Overture, the pay-for-placement search service recently acquired by Yahoo! , is a better play for advertisers than top competitor Google, according to Jupiter Research, which shares a parent company with this publication.
The competitive analysis, reported in “Paid Listing Vendor Constellation: Ranking the Leaders,” said that Overture outpaced Google with a strong feature set and the best management interface. Sprinks, the paid search service recently acquired by Google as part of a distribution deal with magazine publisher Primedia, was ranked third. The Constellation rankings compared paid listing vendors, including Overture, Google, Primedia’s Sprinks and FindWhat.com/Lycos, from a marketer’s point of view in terms of business value, market suitability, distribution and quality of the traffic.
Google seems to focus more on pleasing consumers and Web publishers, said Jupiter Associate Analyst Nate Elliott, and less on creating strong toolsets and services for marketers. “People like Google,” he said, “and their reputation does a lot for them. But when you start asking marketers about ease of use, size of the feature set and customer service, those are all areas where Overture does an outstanding job and Google falls behind.” He said that Google could learn a lot from Sprinks, especially about customer service.
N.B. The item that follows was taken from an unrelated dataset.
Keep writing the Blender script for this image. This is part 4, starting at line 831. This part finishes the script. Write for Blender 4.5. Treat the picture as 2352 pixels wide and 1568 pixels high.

Jupiter says advertisers will spend more than $1.6 billion on paid search in 2003, and $4.3 billion annually by 2008, with one quarter of marketers currently using paid search enablers. While paid search began as a cost-effective solution for smaller marketers, Jupiter said that larger advertisers are aggressively moving into the medium. In a companion report, Paid Listing Enablers, researchers found that 12 percent of search marketers control budgets of $1 million or more. They tend to buy large numbers of keywords, with 24 percent buying more than 1,000.
Most search marketers will use both Overture and Google, Elliott said, because both provide a lot of reach and a lot of traffic. “But the fact is,” he said, “that Overture has built a better solution for marketers, and over time that could start to give them an edge in the marketplace.”
Jupiter examined the rise of paid listing enablers Did-It, Go Toast, BidRank, Impaqt and Performics. It found that 50 percent of large marketers and 34 percent of smaller ones were having trouble managing their keyword buys. Among large marketers, 48 percent had turned to enablers to help them out, with 23 percent of the smaller players doing the same.
The research firm advised any size marketer that bid on a few hundred keywords or more to employ third-party management services. They’ll have to pay them from 5 to 15 percent of their budgets, but Jupiter said it would be worth it if enablers can help marketers do a better job.